When the processing unit 74 is controlling operation of the system, switch 67 is switched to the automatic position which is tied to a voltage of 5 volts. This voltage is connected by line 87 as one of the inputs to AND gates 39, 41, 43, 45, 47, 49, 51, and also 38. Hence when the reset output of flip flop 13 goes high in response to the detection of an alarm condition the signal is gated through gate 38 and is applied at terminal 73 to the interrupt input of central processing unit 74. Processing unit 74 then issues a command to sample lines 68 which is connected to the output of binary counters 15, 16, 17 and 18 to determine the matrix position of the turned on alarm sensing means. Thus when the processing unit is interrupted it reads the 13 bit address which is frozen on lines 68, stores the address and sends back a start command at terminal 71, which command is fed through OR gate 36 to set flip flop 13 once again and again allow the clock pulses to pass through gate 11 to resume the counting and the scanning of the matrix where it left off.

The free-running scan continues until another alarm condition is found or until the end of the matrix is encountered. The decoder address for the last column is set as an alarm condition by applying a positive voltage to the highest horizontal level on the last vertical row, assuming a down to up direction of scanning. When the end of scan alarm point is noted by the central processing unit it provides a clear command signal at terminal 70 which is fed to clear inputs 21, 22, 23, and 24 of counters 15, 16, 17, and 18 respectively to clear the counters and return the scanner to its initial position, the alarm sensing means of which is wired permanently off so the position serves as a rest position. The processor may then peform an independent chech to determine if any alarms have cleared during the previous scan. When the check is complete the processor provides a start command at input terminal 71 which is applied through OR gate 36 to set flip flop 13 and begin the clock running and the counters counting again. When the central processing unit requests the condition of a particular point in the matrix a command signal is inputted at terminal 72 to reset flip flop 13 and stop the scanner, the current address is read at terminals 68 and the address to be selected is transferred to the counter by inputting a command signal to terminal 88 which is fed to load inputs 25, 26, 27, and 28 of counters 15, 16, 17, and 18 respectively to allow the counters to be parallel loaded. The proper number to be loaded into the counters is determined on the basis of the desired address and the current address read from terminals 68 and this number is loaded into the 13 parallel load input of the counter by appropriate activation of input terminals 1 through 13 of terminal group 69 which performs a parallel load of the 13 bit counter causing selection of the desired scanning point.

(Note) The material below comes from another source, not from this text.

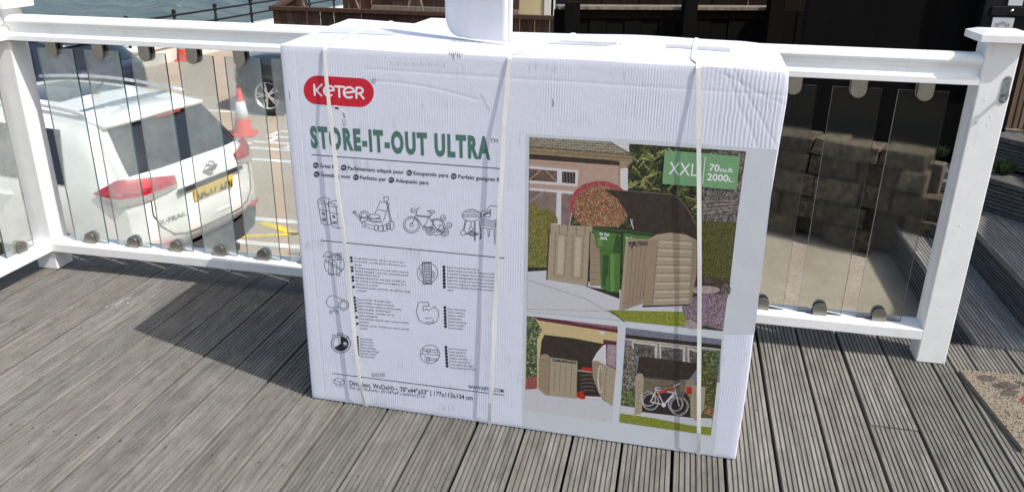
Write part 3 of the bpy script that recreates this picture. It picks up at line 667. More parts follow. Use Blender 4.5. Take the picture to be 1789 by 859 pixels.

Manual operation of the scanning system is effected by switching switch 67 to the manual position which ties the switch to ground. The other end of the switch is connected to line 87, which is connected to AND gates 40, 42, 44, 46, 48, 50, and 52 through invertors 53 to 59 respectively. Hence appropriate manual closure of switches 60 to 66 is effective to start, stop, clear or load the system in the same manner as described in conjunction with automatic operation and illumination means 20 at all times visually indicate the matrix point being scanned.

While we have disclosed and described the preferred embodiments of our invention, we wish it understood that we do not intend to be restricted solely thereto, but that we do intend to include all embodiments thereof which would be apparent to one skilled in the art and which come within the spirit and scope of our invention.